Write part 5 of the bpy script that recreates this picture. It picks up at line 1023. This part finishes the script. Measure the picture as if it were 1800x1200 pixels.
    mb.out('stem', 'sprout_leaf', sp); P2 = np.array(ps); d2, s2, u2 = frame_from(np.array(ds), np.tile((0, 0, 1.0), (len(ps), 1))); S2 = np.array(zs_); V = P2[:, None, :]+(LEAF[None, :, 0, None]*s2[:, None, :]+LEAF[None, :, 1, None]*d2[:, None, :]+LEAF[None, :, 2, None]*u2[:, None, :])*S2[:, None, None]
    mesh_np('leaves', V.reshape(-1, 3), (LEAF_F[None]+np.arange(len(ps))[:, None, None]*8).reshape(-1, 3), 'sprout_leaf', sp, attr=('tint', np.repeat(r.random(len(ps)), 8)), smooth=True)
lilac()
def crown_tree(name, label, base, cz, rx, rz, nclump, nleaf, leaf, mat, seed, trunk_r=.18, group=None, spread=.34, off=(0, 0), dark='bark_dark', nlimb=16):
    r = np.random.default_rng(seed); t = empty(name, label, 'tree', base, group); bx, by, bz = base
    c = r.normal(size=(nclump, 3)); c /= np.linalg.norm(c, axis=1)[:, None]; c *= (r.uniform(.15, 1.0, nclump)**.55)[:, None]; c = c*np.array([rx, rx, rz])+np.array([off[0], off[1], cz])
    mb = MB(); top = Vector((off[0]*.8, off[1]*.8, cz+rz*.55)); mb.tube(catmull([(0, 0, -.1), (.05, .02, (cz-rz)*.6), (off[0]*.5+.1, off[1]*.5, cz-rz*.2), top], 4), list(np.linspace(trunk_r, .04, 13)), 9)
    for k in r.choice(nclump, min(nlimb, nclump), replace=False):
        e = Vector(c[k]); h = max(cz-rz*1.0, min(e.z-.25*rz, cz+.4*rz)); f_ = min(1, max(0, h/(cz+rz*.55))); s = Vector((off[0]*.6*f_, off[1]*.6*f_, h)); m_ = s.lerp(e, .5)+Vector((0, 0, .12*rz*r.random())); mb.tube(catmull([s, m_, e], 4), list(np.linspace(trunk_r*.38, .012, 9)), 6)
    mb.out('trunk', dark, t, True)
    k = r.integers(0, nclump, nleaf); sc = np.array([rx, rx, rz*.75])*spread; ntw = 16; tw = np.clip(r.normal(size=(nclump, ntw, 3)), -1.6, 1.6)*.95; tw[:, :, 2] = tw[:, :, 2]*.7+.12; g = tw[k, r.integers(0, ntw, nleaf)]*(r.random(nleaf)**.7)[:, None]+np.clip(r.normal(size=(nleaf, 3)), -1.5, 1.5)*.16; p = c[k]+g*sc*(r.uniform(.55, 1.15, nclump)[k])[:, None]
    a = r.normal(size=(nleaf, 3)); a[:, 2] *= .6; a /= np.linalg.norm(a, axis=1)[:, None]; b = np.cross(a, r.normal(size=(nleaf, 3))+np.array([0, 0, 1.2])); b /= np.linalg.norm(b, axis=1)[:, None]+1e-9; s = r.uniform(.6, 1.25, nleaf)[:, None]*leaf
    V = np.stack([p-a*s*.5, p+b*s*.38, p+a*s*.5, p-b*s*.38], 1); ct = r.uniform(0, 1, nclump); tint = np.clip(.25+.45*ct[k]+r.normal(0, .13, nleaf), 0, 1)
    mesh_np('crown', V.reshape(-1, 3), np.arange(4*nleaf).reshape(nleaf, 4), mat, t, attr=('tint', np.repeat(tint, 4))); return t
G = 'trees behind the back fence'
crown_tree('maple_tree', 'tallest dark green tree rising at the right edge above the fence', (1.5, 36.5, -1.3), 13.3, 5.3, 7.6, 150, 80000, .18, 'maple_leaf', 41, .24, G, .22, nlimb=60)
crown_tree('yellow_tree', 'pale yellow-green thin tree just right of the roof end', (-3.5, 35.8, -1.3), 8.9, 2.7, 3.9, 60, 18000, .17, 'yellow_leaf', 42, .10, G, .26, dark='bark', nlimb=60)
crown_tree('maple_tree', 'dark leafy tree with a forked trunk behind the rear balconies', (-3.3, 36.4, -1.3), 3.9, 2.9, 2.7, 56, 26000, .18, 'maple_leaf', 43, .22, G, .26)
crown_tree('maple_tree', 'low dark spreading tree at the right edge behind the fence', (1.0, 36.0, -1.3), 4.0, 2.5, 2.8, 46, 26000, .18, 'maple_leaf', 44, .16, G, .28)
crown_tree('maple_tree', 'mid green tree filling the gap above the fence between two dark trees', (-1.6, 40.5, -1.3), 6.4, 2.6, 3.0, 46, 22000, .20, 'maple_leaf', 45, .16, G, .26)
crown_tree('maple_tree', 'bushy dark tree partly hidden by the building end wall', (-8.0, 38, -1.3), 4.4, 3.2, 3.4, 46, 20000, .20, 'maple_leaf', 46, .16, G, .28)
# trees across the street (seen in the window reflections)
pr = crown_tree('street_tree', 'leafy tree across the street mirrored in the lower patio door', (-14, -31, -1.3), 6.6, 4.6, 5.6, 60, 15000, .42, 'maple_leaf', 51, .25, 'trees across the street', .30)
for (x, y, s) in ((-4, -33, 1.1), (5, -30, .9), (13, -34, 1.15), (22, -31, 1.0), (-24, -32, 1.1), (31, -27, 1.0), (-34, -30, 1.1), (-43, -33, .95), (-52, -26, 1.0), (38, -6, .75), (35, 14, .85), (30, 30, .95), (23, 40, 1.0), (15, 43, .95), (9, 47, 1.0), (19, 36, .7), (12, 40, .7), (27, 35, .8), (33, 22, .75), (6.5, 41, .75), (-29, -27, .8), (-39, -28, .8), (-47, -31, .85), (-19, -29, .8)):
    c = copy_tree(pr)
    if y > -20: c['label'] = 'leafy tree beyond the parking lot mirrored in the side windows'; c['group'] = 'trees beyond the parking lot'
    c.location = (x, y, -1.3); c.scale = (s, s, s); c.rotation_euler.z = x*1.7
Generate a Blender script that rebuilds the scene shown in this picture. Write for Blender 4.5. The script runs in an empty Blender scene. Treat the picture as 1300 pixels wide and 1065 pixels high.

→ The request:
Filter the records, keeping only lines that contain "empty", and show those lines.

→ Solution for this task:
    r = np.random.default_rng(seed); t = empty(name, label, 'tree', base, group); bx, by, bz = base
Generate a Blender script that rebuilds the scene shown in this picture. Write for Blender 4.5. The script runs in an empty Blender scene. Treat the picture as 1300 pixels wide and 1065 pixels high.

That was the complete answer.